Ellis, then a college student with no criminal history, said some white patrons shoved and hurled racial slurs at her when she switched checkout lines at Wal-Mart in January 2007.

Store employees refused to give her back her change and called police, she said.

And when she was taken outside to the parking lot, an officer allegedly told her to “Go back to the ghetto.” Another roughed her up, she said.

Witnesses and police offer a different take: Ellis was belligerent, shoving merchandise belonging to another customer to make way for hers on the conveyor belt, kicking one officer in the shin and splitting another’s lip.

A Dunklin County Circuit Court jury heard from the prosecution and defense as Ellis’ felony trial got under way Wednesday.

Ellis — who is charged with assaulting police officers, resisting arrest and disturbing the peace — could face up to 15 years in prison if convicted.

A verdict could come as early as Thursday.
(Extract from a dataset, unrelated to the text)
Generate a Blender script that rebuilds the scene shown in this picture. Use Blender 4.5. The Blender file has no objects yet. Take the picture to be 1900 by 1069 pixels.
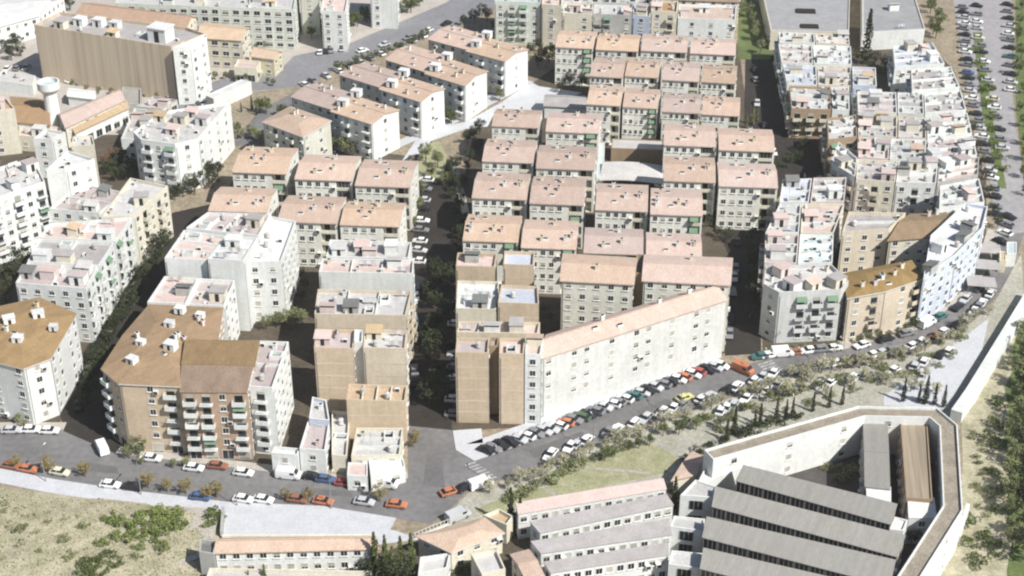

Officials with the American Civil Liberties Union and Southern Christian Leadership Conference said the case is indicative of racial bias in the town, where 13 percent of the population is African-American.

Kennett, the hometown of singer Sheryl Crow in the southeastern corner of Missouri, has struggled economically.

Black and Hispanic residents have long complained about the predominantly white police department unfairly profiling them during traffic stops.

When Ellis’ supporters held a peaceful rally in June, officers found business cards scattered along the route that read: “You have been paid a social visit by the Knights of the Ku Klux Klan. The next visit will not be social.”

During another rally Monday, a handful of opponents stood on the sidelines waving Confederate flags.

“I know it’s racism. It’s blatant, overt racism,” said Ellis’ father, the Rev. Nathaniel Ellis.